Why is the solution to PDE $au_x + bu_y = 0$ $f(bx-ay)$ and not $f(bx+ay)$?

Question

Why is the solution to the following PDE

$$au_x + bu_y = 0,$$ where $a$ and $b$ are both non-zero

$f(bx-ay)$ instead of $f(bx+ay)$?

I just do not understand the logic behind the solution.

Answer 1

The function $u^-(x,y) = f(bx-ay)$ solves $au_x+bu_y=0$, while $u^+(x,y) = f(bx+ay)$ doesn't, for the same reason that $x^+=3$ solves $4x-12=0$, while $x^-=-3$ doesn't - it's just a matter of plugging in.

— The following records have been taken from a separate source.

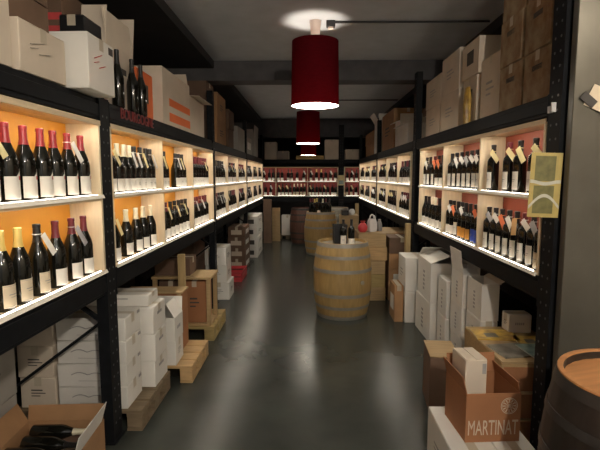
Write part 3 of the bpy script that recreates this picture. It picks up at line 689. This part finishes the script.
carton('dark carton behind the small open one, right rack', 1.66, 2.1, 6.0, 6.9, TZ, 2.62, 'dark_card', 0)
carton('tall brown carton beyond small open one, right rack', 1.34, 1.8, 7.45, 8.6, TZ, 2.72, 'brown_card', 0, (('-x', 'lines', 'ink'),))
carton('small white carton between tall brown and open ones', 1.36, 1.7, 7.05, 7.4, TZ, 2.48, 'white_card', 0, (), [('-x', 200, .1), ('-y', 100, .1)])
carton('cream open carton with white peaked flaps, far right rack', 1.34, 1.7, 9.02, 9.6, TZ, 2.68, 'white_card', 0, (), [('-x', 120, .2), ('-y', 60, .2), ('+x', 70, .2)])
stack(2, ['dark brown carton at far right rack end, lower one', 'dark brown carton at far right rack end, upper one'], 1.36, 1.75, 9.8, 11.2, TZ, .26, 'brown_card', 'brown cartons at the far end of the right rack')

# ---- right, on the floor
stack(2, ['large white carton with grey side, lower of two, right floor', 'large open white carton with grey side, upper of two'], 1.19, 1.62, 4.44, 5.0, 0, .40, 'white_card', 'large white cartons on the right floor', (('-x', 'vword', 'grey_ink'), ('-y', 'lines', 'grey_ink')), last=[('-x', 20, .2), ('+x', 110, .2), ('+y', 30, .2)])
carton('slim white carton behind large ones by the plank, lower', 1.08, 1.42, 5.08, 5.48, 0, .36, 'white_card', 0, (('-x', 'lines', 'grey_ink'),), group='slim white cartons by the plank')
carton('slim white carton behind large ones by the plank, upper', 1.08, 1.42, 5.08, 5.48, .3605, .74, 'white_card', 0, (('-x', 'lines', 'grey_ink'),), group='slim white cartons by the plank')
carton('small brown carton on floor before slim white ones', .97, 1.07, 5.1, 5.42, 0, .42, 'brown_card', 0, (('-x', 'label', 'white_card'),))
g = 'white six-bottle cartons on the right floor'
stack(2, ['white carton in the low pair left of tall stacks, lower', 'white carton in the low pair left of tall stacks, upper'], 1.25, 1.40, 4.12, 4.38, 0, .35, 'white_card', g, (('-x', 'vword', 'grey_ink'),))
stack(3, ['white carton in flapped tall stack, lowest', 'white carton in flapped tall stack, middle one', 'open white carton with tall raised flap, right floor'], 1.28, 1.42, 3.77, 4.08, 0, .278, 'white_card', g, (('-x', 'vword', 'grey_ink'),), last=[('-x', 98, .2), ('-y', 20, .1), ('+x', 90, .08)])
stack(3, ['white carton in open-topped stack behind crate, lowest', 'white carton in open-topped stack behind crate, middle one', 'open-topped white carton behind the magazine crate'], 1.3, 1.43, 3.40, 3.72, 0, .28, 'white_card', g, (('-x', 'vword', 'grey_ink'),), last=[('+x', 150, .1), ('-y', 165, .05)])
t = carton('brown carton with pale top standing alone on right floor', .86, 1.06, 3.08, 3.40, 0, .40, 'dark_card', -6, tape=False)
part('lid', B().box(-.102, .102, -.162, .162, .4003, .408, .002), 'crate_wood', t, 'pale wood-coloured lid')
t = wine_crate('large pine crate covered with magazines, right floor', 1.16, 1.62, 2.68, 3.34, 0, .54, 'crate_wood', nb=3)
b = B()
for i in range(3): b.box(-.22, .22, -.336, -.3303, .02+i*.17, .17+i*.17, .002)
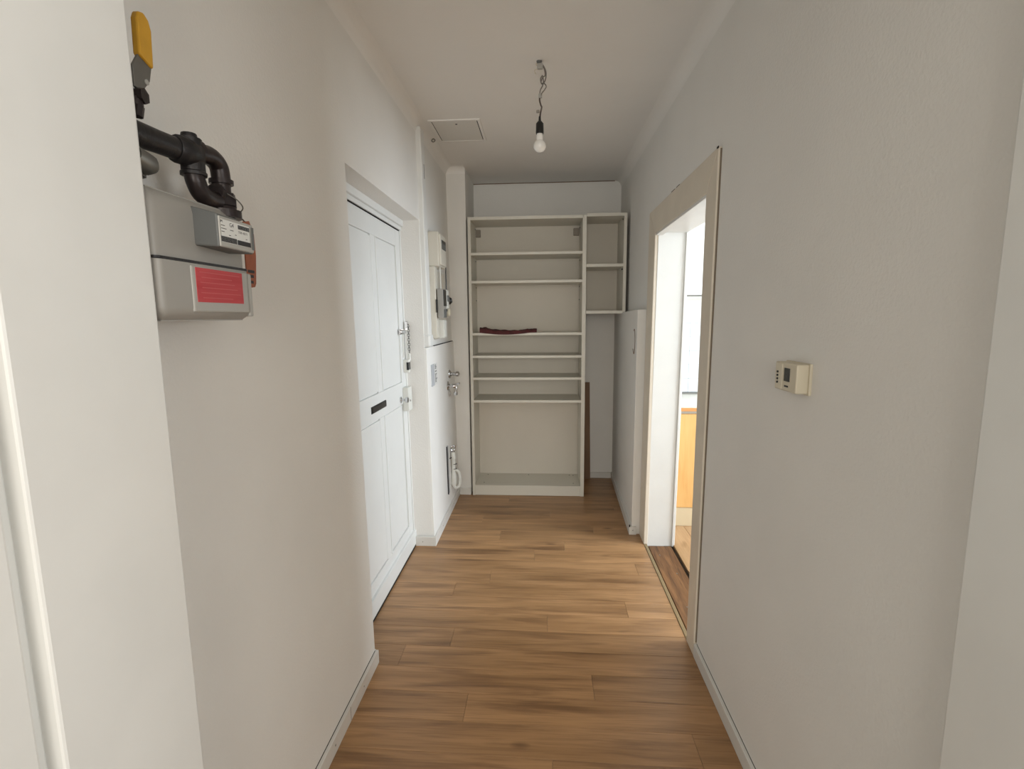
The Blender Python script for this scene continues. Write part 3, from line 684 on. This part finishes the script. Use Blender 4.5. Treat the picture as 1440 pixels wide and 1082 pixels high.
# tag hanging behind the meter
tg = thing('meter_tag', 'orange-brown plastic tag hanging behind the right end of the gas meter', 'tag', (-.62, 1.04, 1.46))
bm = B(); pr = [(1.028, 1.470), (1.034, 1.465), (1.056, 1.468), (1.061, 1.476), (1.068, 1.535), (1.066, 1.58), (1.052, 1.605), (1.030, 1.60)]
obj('tag_card', prism(bm, pr, -.6215, -.6185), ORNG, tg, bevel=.0008)
obj('tag_print', boxes((-.6187, -.618, 1.033, 1.056, 1.497, 1.503), (-.6187, -.618, 1.036, 1.052, 1.487, 1.493), (-.6187, -.618, 1.040, 1.050, 1.475, 1.481)), INK, tg)
bm = B(); tube(bm, spline([(-.62, 1.04, 1.60), (-.615, 1.0, 1.612), (-.61, .972, 1.618)]), .0015, 6); obj('tie', bm, IRON, tg)

# ---------------------------------------------------------------- thermostat on the right wall
tt = thing('thermostat', 'small beige wall thermostat with dark display on the right wall', 'thermostat', (XR, 1.265, 1.245))
obj('back_plate', boxes((XR - .006, XR + .001, 1.204, 1.323, 1.207, 1.283)), BEIGE, tt, bevel=.002)
obj('housing', boxes((XR - .034, XR - .005, 1.209, 1.318, 1.211, 1.281)), BEIGE, tt, bevel=.003)
obj('display', boxes((XR - .0355, XR - .033, 1.240, 1.268, 1.236, 1.269)), LCD, tt, bevel=.001)
obj('front_panel', boxes((XR - .0350, XR - .033, 1.278, 1.314, 1.214, 1.278)), mat('pale_beige_plastic', '#dcd4bf', .45), tt, bevel=.001)
for i in range(4):
    bm = B(); z = 1.256 - i * .0088; tube(bm, [(XR - .034, 1.300, z), (XR - .0375, 1.300, z)], .0028, 10); obj('button', bm, BLACKP, tt)
obj('badge', boxes((XR - .0352, XR - .034, 1.246, 1.264, 1.222, 1.226)), INK, tt)

# ---------------------------------------------------------------- bookcase
BX0, BX1, BY0, BY1, BZ = -.554, .318, 3.762, 4.08, 2.128
bc = thing('bookcase', 'tall white bookcase with one empty tall bay, standing in the niche', 'bookcase', (-.12, 3.92, 0))
t = .022
obj('side_panel', boxes((BX0, BX0 + t, BY0, BY1, .002, BZ)), LAM, bc, bevel=.001)
obj('side_panel', boxes((BX1 - t - .006, BX1, BY0, BY1, .002, BZ)), LAM, bc, bevel=.001)
obj('top_panel', boxes((BX0 + t, BX1 - t, BY0, BY1, BZ - t, BZ)), LAM, bc, bevel=.001)
obj('back_panel', boxes((BX0 + .005, BX1 - .005, BY1 - .006, BY1, .03, BZ - .005)), LAMB, bc)
obj('bottom_panel', boxes((BX0 + t, BX1 - t, BY0 + .002, BY1, .063, .084)), LAM, bc, bevel=.001)
obj('plinth', boxes((BX0 + t, BX1 - t, BY0 + .006, BY0 + .024, .002, .064)), LAM, bc, bevel=.001)
for zt in (1.873, 1.668, 1.280, 1.108, .940, .764):
    obj('shelf', boxes((BX0 + t, BX1 - t - .006, BY0 + .004, BY1 - .007, zt - .019, zt)), LAM, bc, bevel=.001)
for x in (-.515, .262):
    obj('wall_bracket', boxes((x - .021, x + .021, BY1 - .030, BY1 - .006, 2.028, 2.085)), mat('taupe_bracket', '#8f8577', .5) if x < 0 else bpy.data.materials['taupe_bracket'], bc, bevel=.003)
for x in (BX0 + t, BX1 - t - .006):
    s = 1 if x < 0 else -1
    for z in (2.08, 1.835, 1.63, 1.53):
        bm = B(); tube(bm, [(x - s * .001, BY1 - .07, z), (x + s * .007, BY1 - .07, z)], .0045, 8); obj('shelf_peg', bm, STEEL, bc)
for (x, y_) in ((-.47, 3.83), (-.46, 4.03), (.24, 3.83), (.25, 4.03), (.22, 4.035), (-.12, 4.035)):
    bm = B(); tube(bm, [(x, y_, .083), (x, y_, .0865)], .004, 8); obj('shelf_peg', bm, BLACKP, bc)
# hanging add-on unit on the right
sw = thing('wall_shelf_unit', 'short white open shelf unit hung between bookcase and right wall', 'shelf unit', (.463, 3.92, 1.42))
SX0, SX1 = BX1 + .001, .609
obj('side_panel', boxes((SX1 - .022, SX1, BY0, BY1, 1.417, 2.137)), LAM, sw, bevel=.001)
obj('top_panel', boxes((SX0, SX1 - .022, BY0, BY1, 2.115, 2.137)), LAM, sw, bevel=.001)
obj('shelf', boxes((SX0, SX1 - .022, BY0 + .002, BY1 - .006, 1.757, 1.779)), LAM, sw, bevel=.001)
obj('bottom_panel', boxes((SX0, SX1 - .022, BY0, BY1, 1.417, 1.439)), LAM, sw, bevel=.001)
obj('back_panel', boxes((SX0, SX1 - .005, BY1 - .006, BY1, 1.42, 2.13)), LAMB, sw)
for z in (2.095, 1.74):
    bm = B(); tube(bm, [(SX1 - .021, BY0 + .03, z), (SX1 - .03, BY0 + .03, z)], .005, 8); obj('shelf_peg', bm, BLACKP, sw)
# cloth on the third shelf
bm = B(); random.seed(11)
nx, ny = 30, 8
g = [[None] * (ny + 1) for _ in range(nx + 1)]; gb = [[None] * (ny + 1) for _ in range(nx + 1)]
for i in range(nx + 1):
    u = i / nx; x = -.478 + u * .432
    h = .012 + .026 * (1 - u) ** 3 + .024 * max(0, u - .55) ** 1.5 * 2.2
    drop = -.001
    for j in range(ny + 1):
        v = j / ny
        y_ = 3.755 + .115 * v + (.006 * math.sin(u * 9) if 0 < j < ny else 0) + (.012 if u < .25 or u > .8 else 0) * (1 - v)
        wr_ = .003 * math.sin(v * 14 + u * 11) + .0025 * math.sin(u * 40 + v * 5)
        z0 = 1.2815
        zt = z0 + h * (1 - .35 * abs(2 * v - 1) ** 3) + wr_
        if .04 < u < .12: zt += .008
        if .80 < u < .85: zt += .007
        g[i][j] = bm.verts.new((x, y_, max(zt, z0 + .005))); gb[i][j] = bm.verts.new((x, y_ - (.003 if j == 0 else 0), z0 - (.015 * math.sin(PI * min(u * 1.1, 1)) if j == 0 else 0)))
for i in range(nx):
    for j in range(ny):
        bm.faces.new((g[i][j], g[i + 1][j], g[i + 1][j + 1], g[i][j + 1])); bm.faces.new((gb[i][j], gb[i][j + 1], gb[i + 1][j + 1], gb[i + 1][j]))
    bm.faces.new((g[i][0], gb[i][0], gb[i + 1][0], g[i + 1][0])); bm.faces.new((g[i][ny], g[i + 1][ny], gb[i + 1][ny], gb[i][ny]))
for j in range(ny):
    bm.faces.new((g[0][j], g[0][j + 1], gb[0][j + 1], gb[0][j])); bm.faces.new((g[nx][j], gb[nx][j], gb[nx][j + 1], g[nx][j + 1]))
tag(obj('folded_cloth', bm, CLOTH, smooth=True), 'dark red folded cloth lying on a bookcase shelf', 'cloth')
# board leaning in the corner behind the bookcase
bm = B(); hexa(bm, [(.28, 4.195, .001), (.409, 4.195, .001), (.409, 4.211, .001), (.28, 4.211, .001), (.28, 4.222, .842), (.397, 4.222, .842), (.397, 4.237, .842), (.28, 4.237, .842)])
tag(obj('leaning_board', bm, BROWN, bevel=.001), 'tall brown board leaning on the back wall behind the bookcase', 'board')

# ---------------------------------------------------------------- ceiling hatch, hook and bulb
ht = thing('ceiling_hatch', 'square white access hatch in the ceiling near the fuse box', 'hatch', (-.49, 3.05, CZ))
hx0, hx1, hy0, hy1 = -.635, -.345, 2.885, 3.225
f_ = .016
obj('frame', boxes((hx0, hx0 + f_, hy0, hy1, CZ - .006, CZ), (hx1 - f_, hx1, hy0, hy1, CZ - .006, CZ), (hx0 + f_, hx1 - f_, hy0, hy0 + f_, CZ - .006, CZ), (hx0 + f_, hx1 - f_, hy1 - f_, hy1, CZ - .006, CZ)), CEIL, ht, bevel=.001)
obj('hatch_gap', boxes((hx0 + f_, hx1 - f_, hy0 + f_, hy1 - f_, CZ - .0012, CZ)), GAPM, ht)
obj('hatch_panel', boxes((hx0 + f_ + .004, hx1 - f_ - .005, hy0 + f_ + .001, hy1 - f_ - .001, CZ - .0045, CZ - .001)), mat('hatch_enamel', '#e2e0da', .6), ht, bevel=.0008)
bm = B(); tube(bm, [(-.485, 2.945, CZ - .0044), (-.485, 2.945, CZ - .0062)], .006, 10); obj('latch', bm, BLACKP, ht)
bm = B(); ring(bm, (-.665, 3.17, CZ - .012), (0, -1, .3), .010, .0028, 16, 6); tube(bm, [(-.665, 3.17, CZ), (-.665, 3.17, CZ - .004)], .006, 8)
tag(obj('ceiling_hook', bm, STEEL), 'tiny rusty metal ring screwed into the ceiling left of the hatch', 'hook')
Y = 2.294
lb = thing('ceiling_light', 'bare light bulb in a black socket hanging on twisted wires', 'light', (-.013, Y, CZ))
bm = B(); tube(bm, [(-.015, Y, CZ), (-.015, Y, CZ - .006), (-.013, Y, CZ - .012)], [.012, .010, .004], 14); obj('ceiling_plug', bm, METER2, lb)
A = [(-.015, 2.482), (.001, 2.466), (.012, 2.441), (.014, 2.416), (.008, 2.399), (-.004, 2.391), (-.009, 2.406), (-.001, 2.42), (.003, 2.399), (-.001, 2.382), (-.010, 2.362), (-.013, 2.345), (-.012, 2.335)]
Bw = [(-.012, 2.478), (.005, 2.449), (.010, 2.424), (-.001, 2.416), (-.007, 2.391), (.005, 2.389), (.015, 2.38), (.005, 2.363), (-.004, 2.349), (-.008, 2.335)]
Cw = [(-.012, 2.345), (-.014, 2.324), (-.008, 2.302), (-.005, 2.294), (-.01, 2.273), (-.013, 2.250)]
Dw = [(-.017, 2.48), (-.028, 2.471), (-.019, 2.459), (-.004, 2.454), (-.021, 2.45), (-.033, 2.447), (-.034, 2.436), (-.028, 2.428)]
def w3(p, a): return spline([(x, Y + a * math.sin(i * 1.7), z) for i, (x, z) in enumerate(p)], 5)
bm = B(); tube(bm, w3(A, .006), .0026, 8); obj('wire', bm, WIREM, lb, smooth=True)
bm = B(); tube(bm, w3(Bw, -.006), .0023, 8); obj('wire', bm, WIREM, lb, smooth=True)
bm = B(); tube(bm, w3(Cw, .001), .0028, 8); obj('wire', bm, WIREB, lb, smooth=True)
bm = B(); tube(bm, w3([(x + .002, z) for x, z in Cw], .003), .002, 8); obj('wire', bm, WIREM, lb, smooth=True)
bm = B(); tube(bm, w3(Dw, .003), .0016, 6); obj('wire', bm, BEIGE, lb, smooth=True)
obj('terminal_block', boxes((-.024, .001, Y - .008, Y + .008, 2.448, 2.470)), METER3, lb, bevel=.003)
obj('terminal_block', boxes((-.018, -.003, Y - .006, Y + .006, 2.332, 2.350)), METER3, lb, bevel=.003)
obj('connector', boxes((-.028, -.014, Y - .005, Y + .005, 2.272, 2.284)), mat('grey_connector', '#8d8880', .5), lb, bevel=.003)
bm = B(); tube(bm, [(-.013, Y, 2.258), (-.013, Y, 2.240), (-.013, Y, 2.236), (-.013, Y, 2.228), (-.013, Y, 2.190), (-.013, Y, 2.186)], [.004, .006, .010, .0165, .0172, .0165], 20)
obj('lamp_socket', bm, BLACKP, lb, smooth=True)
bm = B(); prof = [(2.190, .013), (2.180, .0135), (2.172, .0145)]
cz, R = 2.1365, .0268
for i in range(15):
    a = math.radians(58 - i * (148 / 14)); prof.append((cz + R * math.sin(a) + .0, R * math.cos(a)))
tube(bm, [(-.013, Y, z) for z, r in prof], [max(r, .0006) for z, r in prof], 24)
obj('light_bulb', bm, BULB, lb, smooth=True)
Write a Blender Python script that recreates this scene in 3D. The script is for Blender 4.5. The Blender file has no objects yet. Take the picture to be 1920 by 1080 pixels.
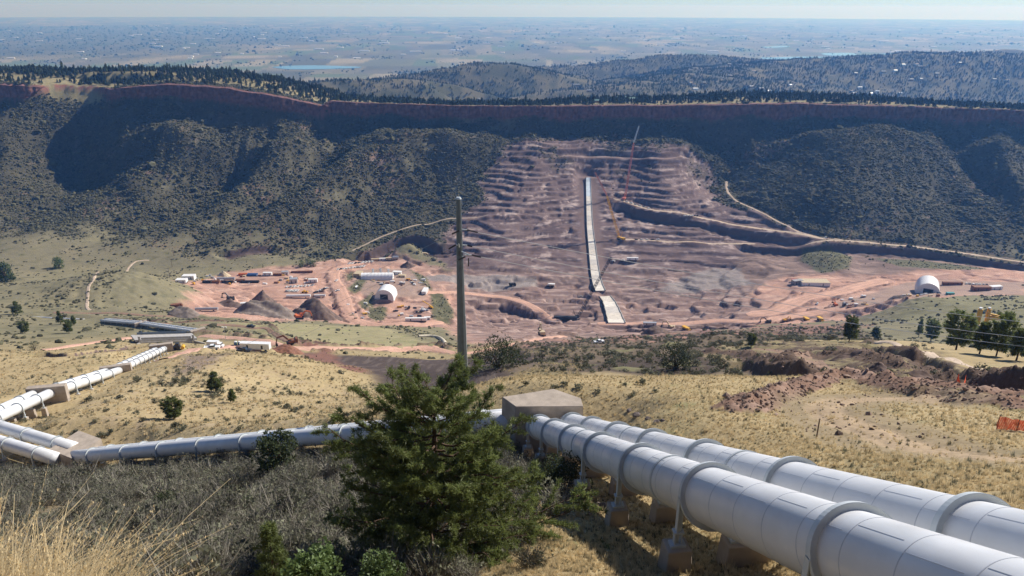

In the equation $4x-12=0$, the symbol $x$ represents a number. Any solution to the equation is some number with the property that, if you plug that number in, you get a true statement. For example, $x=3$ solves the equation because $4\cdot3-12=12-12=0$. This happens to be the only solution, in this case. In particular, $x=-3$ is not a solution because $4(-3)-12=-12-12=-24\neq0$.

Similarly, in the equation $au_x+bu_y=0$, the symbol $u$ represents a function. A solution to the equation is a function with the property that, if you plug that function in, you get a true statement. For example, if $u(x,y) = f(bx-ay)$ then, by the chain rule, we get $$u_x = f'(bx-ay)b \: \text{ and } \: u_y = f'(bx-ay)(-a).$$ Thus, $$au_x+bu_y = af'(bx-ay)b + bf'(bx-ay)(-a) = abf'(bx-ay)-abf'(bx-ay)=0$$ but, if $u(x,y)=f(bx+ay)$, $$au_x+bu_y = af'(bx+ay)b + bf'(bx+ay)b = abf'(bx-ay)+abf'(bx-ay)\neq0.$$